The project provided managers with concrete information that allowed the company to direct its efforts toward those most critical of risks.
In addition to managing operational risk, Jorgensen also is responsible for financial risk management at Microsoft--and that also contributes to Microsoft's unusual approach to risk.
"Lori is the risk manager for any and all risks that Microsoft might face," Zinn said, including responsibility for financial risk management.
"The combination of the financial risk and what I refer to as business risk really led to a much more quantitative approach to risk management at Microsoft," Zinn said.
At Microsoft now for 15 years, Jorgensen has guided the tech giant through some big challenges, one of the most recent being the upheaval in the financial markets in 2008.

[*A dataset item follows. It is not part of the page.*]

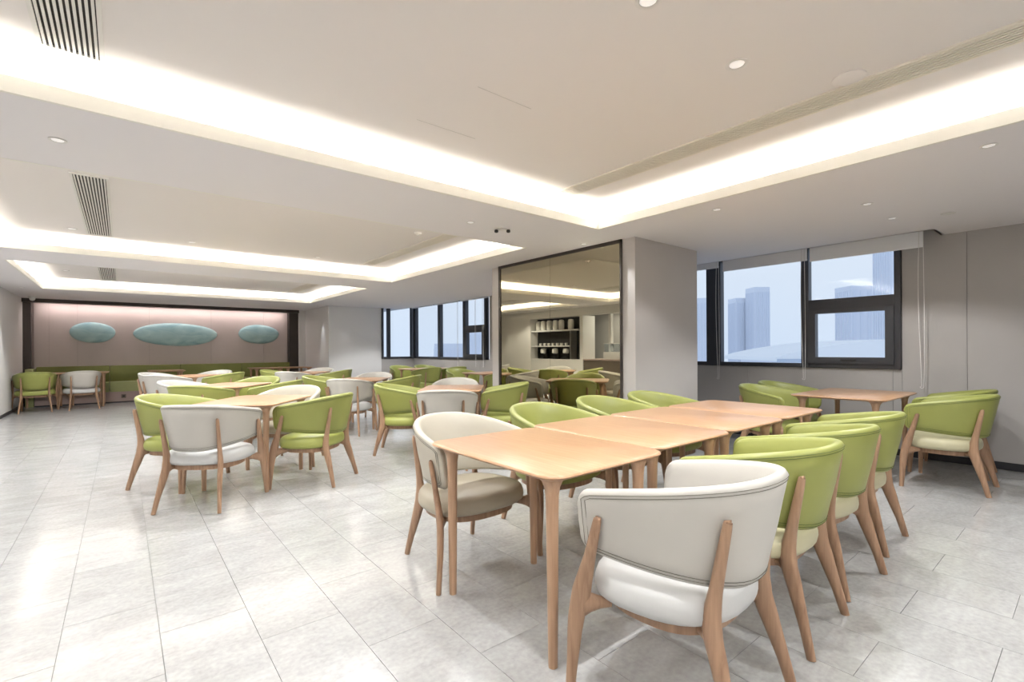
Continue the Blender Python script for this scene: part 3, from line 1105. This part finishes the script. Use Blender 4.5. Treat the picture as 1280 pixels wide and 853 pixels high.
def make_table(hw, hl, top_m, H=0.76):
    r = empty('dining_table')
    m = MB()
    prof = [(-0.050, H - 0.026), (-0.022, H - 0.0225), (-0.006, H - 0.015), (0, H - 0.009), (-0.002, H - 0.003), (-0.008, H)]
    m.rings([rrect(hw + d, hl + d, 0.085 + d, z) for d, z in prof])
    m.build('tabletop', top_m, r, angle=50)
    lg = MB()
    lg.lathe([(0.0175, 0.0), (0.0185, 0.01), (0.0215, 0.3), (0.0245, 0.6), (0.026, 0.66), (0.031, 0.695), (0.042, 0.72), (0.058, 0.733), (0.066, 0.7345)], 16)
    p = None
    for sx_ in (-1, 1):
        for sy_ in (-1, 1):
            if p is None:
                p = lg.build('leg', M['tleg'], r, angle=60)
                q = p
            else:
                q = p.copy()
                COL.objects.link(q)
                q.parent = r
            q.location = (sx_ * (hw - 0.095), sy_ * (hl - 0.098), 0)
    return r


TP = {}


def table(kind, x, y, rot, label, group):
    if kind not in TP:
        hw, hl = {'std': (0.366, 0.458), 'wide': (0.60, 0.40)}[kind]
        TP[kind] = make_table(hw, hl, M['wood'] if kind == 'wide' else M['wood2'])
        o = TP[kind]
        o.location = (x, y, 0)
        o.rotation_euler = (0, 0, math.radians(rot))
    else:
        o = dup(TP[kind], (x, y, 0), math.radians(rot))
    for k in ('label', 'category', 'group'):
        if k in o: del o[k]
    return tag(o, label, 'table', group)


GT = 'tables pushed together in one long row'
table('std', 1.556, 1.700, 0, 'pale wood table at the near left end of the long row', GT)
table('std', 2.294, 1.760, 0, 'pale wood table, second in the long row, one chair in front and one behind', GT)
table('std', 3.038, 1.775, 0, 'pale wood table, third in the long row, whitish sheen from the windows', GT)
table('std', 3.782, 1.785, 0, 'pale wood table at the far end of the long row, nearest the windows', GT)
table('wide', 5.80, 1.60, 0, 'wide pale wood table under the right-hand window with green chairs on both sides', 'tables under the windows')
table('wide', 5.92, 7.82, 0, 'wide pale wood table under the far windows beside the mirror column', 'tables under the windows')
table('wide', 5.92, 10.74, 0, 'wide pale wood table farthest along the windows, near the glass corner', 'tables under the windows')
table('std', 0.99, 5.09, -38, 'pale wood table at front left behind a cream chair, green chairs at its sides', 'diagonally set tables')
table('std', 3.15, 5.03, -38, 'pale wood table left of the mirror with white sheen on its top', 'diagonally set tables')
table('std', 1.17, 7.58, -38, 'pale wood table, second from the front on the left side', 'diagonally set tables')
table('std', 3.03, 7.58, -38, 'small visible corner of a wood table behind the cream mid-room chair', 'diagonally set tables')
table('std', 1.04, 10.95, -38, 'pale wood table, third from the front on the left, among white chairs', 'diagonally set tables')
table('std', 3.05, 10.69, -38, 'pale wood table third from the front in the middle, before the far white column', 'diagonally set tables')
for x, lab in ((-1.337, 'wood table at the banquette behind the far left green chair'), (-0.597, 'wood table at the banquette behind the white chair'),
               (0.84, 'wood table at the banquette below the large teal oval'), (3.03, 'wood table at the banquette below the right teal oval'), (3.80, 'wood table at the right end of the banquette by the dark strip')):
    table('std', x, 14.43, 0, lab, 'tables along the banquette')

# ================================================================ SERVING AREA (seen in the mirror)
XS = -1.75
box('trim_5', M['white'], XS - 0.15, XS + 0.02, 6.4, 11.9, 2.19, ZS, kind='structure')
cab = empty('shelf_cabinet', (XS, 10.6, 0), label='white shelf cabinet with pale jars seen in the mirror', cat='cabinet')
MB().box(-0.5, 0.0, -1.08, 1.07, 0.05, 0.88).build('base_cabinet', M['white'], cab, smooth=False)
MB().box(-0.5, 0.01, -1.08, 1.07, 0.88, 0.92).build('counter_top', M['white'], cab, smooth=False)
MB().box(-0.5, -0.30, -1.08, 1.07, 0.92, 2.19).build('cabinet_back', M['black'], cab, smooth=False)
for a, b in ((-1.20, -1.08), (1.07, 1.30)):
    MB().box(-0.5, 0.02, a, b, 0.0, 2.19).build('upright', M['white'], cab, smooth=False)
for z in (1.30, 1.78):
    MB().box(-0.30, -0.02, -0.62 if z < 1.5 else -0.98, 1.07, z, z + 0.035).build('shelf', M['white'], cab, smooth=False)
MB().box(-0.30, -0.04, -0.66, -0.63, 0.92, 1.78).build('divider', M['chrome'], cab, smooth=False)
jar = None
JG = 'pale jars on the top shelf of the cabinet in the mirror'
for k, yy in enumerate((11.45, 11.22, 10.95, 10.68, 10.42, 10.02)):
    if jar is None:
        jar = MB().lathe([(0.06, 0), (0.085, 0.01), (0.09, 0.10), (0.088, 0.26), (0.07, 0.30), (0.02, 0.31)], 14).build('jar', M['urn'])
        j = jar
    else:
        j = jar.copy()
        COL.objects.link(j)
    j.location = (XS - 0.14, yy, 1.815)
    tag(j, 'tall pale jar in the row on the top shelf seen in the mirror', 'jar', JG)
cup = None
for k in range(7):
    c_ = MB().lathe([(0.03, 0), (0.045, 0.03), (0.048, 0.075), (0.02, 0.078)], 12).build('cup', M['urn']) if cup is None else cup.copy()
    if cup is None: cup = c_
    else: COL.objects.link(c_)
    c_.location = (XS - 0.12, 10.2 + 0.19 * k, 1.335)
    tag(c_, 'small white cup in the row on the middle shelf seen in the mirror', 'cup', 'white cups on the middle shelf in the mirror')
dm = None
for k, yy in enumerate((11.25, 10.72, 10.25)):
    if dm is None:
        dm = empty('drink_dispenser')
        MB().box(-0.12, 0.10, -0.10, 0.10, 0, 0.06).build('drip_tray', M['black'], dm, bevel=0.006)
        MB().box(-0.12, -0.03, -0.10, 0.10, 0.06, 0.30).build('body', M['black'], dm, bevel=0.01)
        MB().lathe([(0.06, 0.17), (0.095, 0.19), (0.10, 0.26), (0.08, 0.32), (0.02, 0.335)], 14).build('tank', M['urn'], dm)
        d_ = dm
    else:
        d_ = dup(dm, (0, 0, 0), 0)
    d_.location = (XS - 0.16, yy, 0.92)
    tag(d_, 'black drink dispenser with rounded white tank on the counter in the mirror', 'dispenser', 'drink dispensers on the counter in the mirror')
ct = empty('service_counter', (XS, 7.9, 0), label='dark brown service counter seen at the right side of the mirror', cat='counter')
MB().box(-0.6, 0.0, -1.45, 1.49, 0.0, 0.90).build('counter_front', M['brownfront'], ct, smooth=False)
MB().box(-0.62, 0.03, -1.45, 1.49, 0.90, 0.94).build('counter_slab', M['plinth'], ct, smooth=False)
box('trim_6', M['white'], XS - 0.25, XS - 0.15, 8.52, 8.60, 0.942, 2.19, kind='structure')
dc = empty('display_case', (XS - 0.30, 8.1, 0.94), label='pale glass food display case on the brown counter in the mirror', cat='display case')
MB().box(-0.22, 0.2, -0.75, 0.65, 0, 0.20).build('case_base', M['white'], dc, bevel=0.01)
MB().box(-0.20, 0.18, -0.73, 0.63, 0.20, 0.42).build('glass_cover', M['glass'], dc, smooth=False)
MB().box(-0.22, 0.2, -0.75, 0.65, 0.42, 0.44).build('case_top', M['white'], dc, bevel=0.005)
kb = box('wall_kitchen', M['greyp'], -3.9, -3.8, 6.4, 11.9, 0, 2.43, kind='structure')
box('wall_kitchen_side', M['greyp'], -3.8, XL - 0.0, 6.3, 6.4, 0, 2.43, kind='structure')
box('door_1', M['grey'], -3.8, -3.76, 8.2, 9.1, 0, 2.1, kind='structure')

# ================================================================ OUTSIDE
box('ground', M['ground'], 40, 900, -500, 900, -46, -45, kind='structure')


def tower(x, y, w, d, top, rot, label, nb=8, crown=0):
    r = empty('office_tower', (x, y, -45), math.radians(rot), label=label, cat='building', group='hazy towers outside the windows')
    h = top + 45
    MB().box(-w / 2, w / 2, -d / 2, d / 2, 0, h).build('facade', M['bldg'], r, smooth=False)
    m = MB()
    p = w / nb
    for k in range(nb):
        for sy_ in (-1, 1):
            m.box(-w / 2 + p * (k + 0.3), -w / 2 + p * (k + 0.7), sy_ * d / 2 - 0.25, sy_ * d / 2 + 0.25, 2, h - 2.5)
            m.box(sy_ * w / 2 - 0.25, sy_ * w / 2 + 0.25, -d / 2 + d / nb * (k + 0.3), -d / 2 + d / nb * (k + 0.7), 2, h - 2.5)
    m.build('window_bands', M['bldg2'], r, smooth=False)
    if crown: MB().box(-w * 0.3, w * 0.3, -d * 0.3, d * 0.3, h, h + crown).build('roof_block', M['bldg'], r, smooth=False)
    return r


# centre line of a pixel column at distance d lies along fwd + k*right
def at(k, d): return (fwd.x * d + r0.x * k * d, fwd.y * d + r0.y * k * d)


TWR = [(0.473, 260, 7.5, 9, 28, -38, 'hazy tower left of the tallest one, in the wide window pane'),
       (0.512, 250, 8, 9, 32.5, -38, 'tallest hazy tower with vertical bands in the wide window pane'),
       (0.385, 240, 14, 9, 26, -38, 'hazy tower in the narrow window pane next to the grey column'),
       (0.845, 200, 30, 10, 58, -38, 'large hazy tower at the right end of the opening window'),
       (0.75, 260, 32, 12, 34, -38, 'broad hazy block behind the opening window'),
       (-0.13, 300, 18, 9, 5, -38, 'faint hazy block seen in the middle pane of the far windows'),
       (-0.075, 280, 10, 9, 12, -38, 'faint hazy block seen in the right pane of the far windows')]
for k, d, w, dd, top, rot, lab in TWR:
    x, y = at(k, d)
    tower(round(x, 1), round(y, 1), w, dd, top, rot, lab)
# low pavilion with pale arched roof
pv = empty('pavilion', (86, 27, -12), math.radians(-38), label='low pale pavilion with a gently arched white roof outside the right-hand windows', cat='building')
MB().box(-11, 24, -6, 6, 0, 11.6).build('pavilion_walls', M['bldg'], pv, smooth=False)
m = MB()
n = 24
top = [(-13 + 40 * k / n, 0.35 + 2.5 * math.sin(PI * min(1, (k / n) * 1.0)) ** 0.8) for k in range(n + 1)]
ring0 = [(x, -8, 11.6 + z) for x, z in top] + [(27, -8, 11.4), (-13, -8, 11.4)]
ring1 = [(x, 8, z) for x, _, z in ring0]
m.rings([ring0, ring1])
m.build('arched_roof', M['roof'], pv)
MB().box(-12.9, 26.9, -8.1, -7.9, 11.25, 11.7).build('eave_edge', M['eave'], pv, smooth=False)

As the markets were coming apart in September and October of 2008, senior management turned to Jorgensen and her group for assistance in understanding the company's full economic exposures.
Jorgensen and her group came up with a report--the 360-Degree Exposure Report--which provides the company with an in-depth look at all of its various operational and financial risks.
The report is produced weekly, and it brings together information about the company's top 25 accounts receivable from across various silos, giving senior management a much clearer picture of the risks associated with any particular issue or situation.
"If you aggregate it, you can see very intuitively the size, the riskiness, as well as the standing relative to the accounts receivable," Zinn said.
"It allows us to see our exposures in a way that is very intuitive and also in a way that most people don't look at it," Zinn said.
The report, for instance, provided important information about Microsoft's exposure to Circuit City as the retailer went into bankruptcy in 2008. Information provided by the report helped Microsoft manage its risk through the Christmas season that year.
The company ended up having only a very small exposure to Circuit City in 2008 as a result, compared with exposures worth several hundred millions of dollars in the previous year, Zinn also said.